Penetrative convection in a horizontal layer of seawater near its freezing point

Abstract

A series of numerical experiments are performed to investigate steady thermosolutal convection induced by the partial freezing of a horizontal pool of seawater from the top. This study is aimed at achieving a better understanding of the role of convection in transporting oceanic heat into the atmosphere during the formation of a polynya. The mathematical model considered accounts for the density anomaly of seawater and for the dependence of the freezing point on salinity. A new solutal regime is isolated wherein solutal convection is present even though the solutal expansion coefficient is set to zero. This convection process arises as a result of the coupling between the fluctuations of temperature and salinity at the ice–water interface. A parametric study is undertaken as function of the main dimensionless groups characterizing the problem, namely the thermal Rayleigh number, the density ratio and an extremum parameter which quantifies the effect of the nonlinear equation of state.
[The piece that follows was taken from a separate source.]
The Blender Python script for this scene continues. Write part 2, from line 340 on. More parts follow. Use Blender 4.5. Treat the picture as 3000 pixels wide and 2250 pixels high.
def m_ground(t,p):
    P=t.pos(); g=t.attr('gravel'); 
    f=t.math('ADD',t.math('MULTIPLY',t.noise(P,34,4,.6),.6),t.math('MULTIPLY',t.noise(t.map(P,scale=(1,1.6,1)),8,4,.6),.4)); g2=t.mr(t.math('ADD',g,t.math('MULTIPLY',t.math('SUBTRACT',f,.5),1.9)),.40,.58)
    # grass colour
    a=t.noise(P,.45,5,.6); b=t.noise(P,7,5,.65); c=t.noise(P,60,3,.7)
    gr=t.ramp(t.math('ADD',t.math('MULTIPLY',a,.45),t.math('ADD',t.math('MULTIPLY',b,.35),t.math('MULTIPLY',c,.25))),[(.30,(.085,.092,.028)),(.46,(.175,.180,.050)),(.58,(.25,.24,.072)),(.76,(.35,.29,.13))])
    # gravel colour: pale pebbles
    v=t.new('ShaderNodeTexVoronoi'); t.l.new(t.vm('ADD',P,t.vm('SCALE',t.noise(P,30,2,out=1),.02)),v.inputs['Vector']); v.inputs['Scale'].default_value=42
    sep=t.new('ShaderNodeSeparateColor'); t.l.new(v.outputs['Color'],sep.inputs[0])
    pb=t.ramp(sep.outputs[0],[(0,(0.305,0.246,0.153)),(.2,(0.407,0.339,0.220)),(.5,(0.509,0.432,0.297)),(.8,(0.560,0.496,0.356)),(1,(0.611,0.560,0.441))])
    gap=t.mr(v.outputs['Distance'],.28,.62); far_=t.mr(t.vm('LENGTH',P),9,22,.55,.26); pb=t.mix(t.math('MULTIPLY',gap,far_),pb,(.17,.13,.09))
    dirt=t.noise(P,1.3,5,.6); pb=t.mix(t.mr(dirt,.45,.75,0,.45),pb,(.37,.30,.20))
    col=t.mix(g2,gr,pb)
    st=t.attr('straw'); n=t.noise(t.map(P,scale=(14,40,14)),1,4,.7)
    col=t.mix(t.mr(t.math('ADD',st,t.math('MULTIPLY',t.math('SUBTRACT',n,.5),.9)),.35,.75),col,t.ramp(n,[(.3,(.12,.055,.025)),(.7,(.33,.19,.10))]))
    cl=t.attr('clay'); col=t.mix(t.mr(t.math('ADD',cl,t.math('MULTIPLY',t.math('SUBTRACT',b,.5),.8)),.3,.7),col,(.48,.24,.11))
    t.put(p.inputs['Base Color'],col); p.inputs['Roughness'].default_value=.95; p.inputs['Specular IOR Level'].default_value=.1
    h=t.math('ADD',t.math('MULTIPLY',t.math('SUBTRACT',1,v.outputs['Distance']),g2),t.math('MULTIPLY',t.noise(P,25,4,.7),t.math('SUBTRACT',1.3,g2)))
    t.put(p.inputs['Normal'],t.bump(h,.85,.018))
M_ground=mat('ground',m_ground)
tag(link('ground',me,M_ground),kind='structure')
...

Several indicators of the convection process, such as the Nusselt and Sherwood numbers, the kinetic energy in the fluid layer and the buoyancy are calculated. It is found that a two-layer convection regime generally predominates for relatively large Rayleigh numbers. These results imply that the penetrative convection which results from the coupling between the nonlinear equation of state and the freezing process acts in such a way as to delay the release of heat to the atmosphere during the formation of a polynya.